If you were applying for the job of Wife/Mom, this is what it would look like. Now mind you, this is on top of the other full-time job that you do to pay the bills. You know, the one where you need to show up looking neat and clean. Yep, the one that is easy in comparison to this one. Seriously, NO PAY for all this? Ladies, let's march on Washington. Who's with me?

NEVER-ENDING OPEN POSITION: WIFE/MOM

Applications are invited for the position of a manager to a strong-willed team of individuals of varying ages, weight, height and common sense. Plus some pets.

The successful applicant will be required to perform the following functions: lover, mistress, occasional whore, companion, teacher, counselor, financial manager, buying officer, teacher, nurse, chef, nutritionist, decorator, cleaner, driver, child care supervisor, social secretary, and recreation officer.

Should be impervious to blood, urine, poop, vomit and tears when necessary.

Must be able to negotiate with a small person, and like an advance chess player acknowledge future consequences of every move.

Applicants must have unlimited energy and a strong sense of responsibility. They must be independent, self-motivated and able to work under stress, and adaptable enough to handle new developments in the life of the team, including emergencies and crises, in various states of limited personal hygiene and dress.

The must be able to communicate with people in all walks of life including in-laws, teachers, doctors, business people, dentists, shop assistants, fast food employees, people who have restrooms you need to use at a moment's notice, teenagers, other people's children and annoying strangers who mean well.

Creativity, sensitivity, compassion and an understanding of people is necessary as the successful applicant will also be responsible for the mental and emotional well-being of the team. An ability to craft things out of pasta is a definite plus.

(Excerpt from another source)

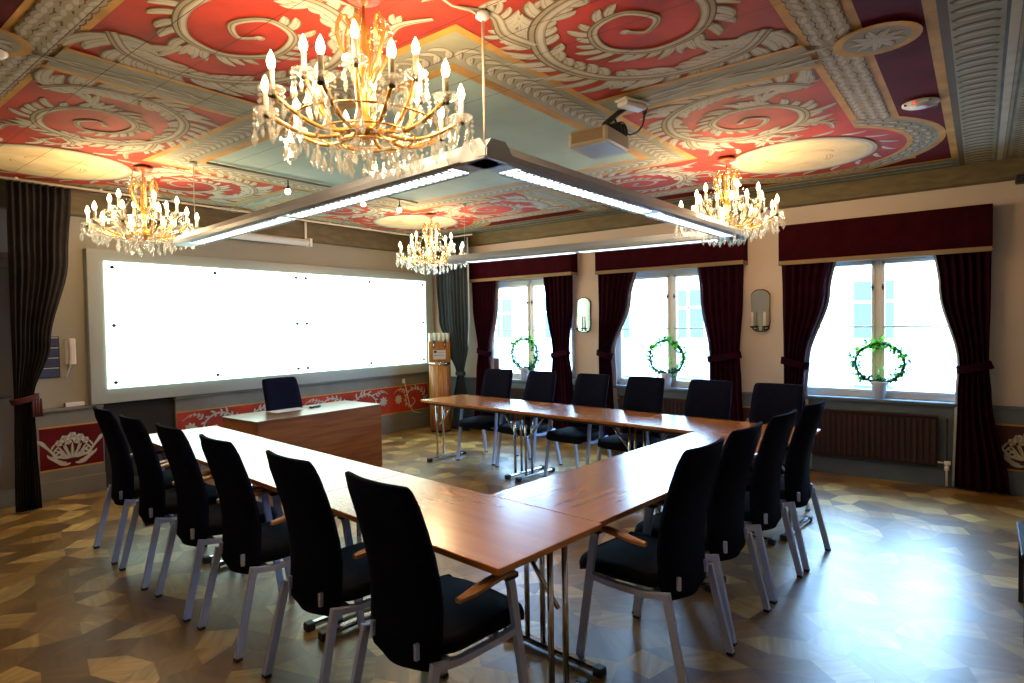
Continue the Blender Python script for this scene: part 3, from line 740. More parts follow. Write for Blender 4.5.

Must also be able to keep your chin up and tits out for your husband.

HOURS: All waking moments, all sleeping moments (sleep not guaranteed), all the moments in between those and back-to-back 24-hours shifts fueled only by coffee, red wine, Advil, chicken nuggets, crayons and hope.

BENEFITS: Loads of love and hugs but no guaranteed holidays, no sick leave or maternity. No workers comp. Auto club insurance only if you remember to send off the payment, and can find the form.

PAY: Lots of love, sticky kisses, and the occasional macaroni sculpture.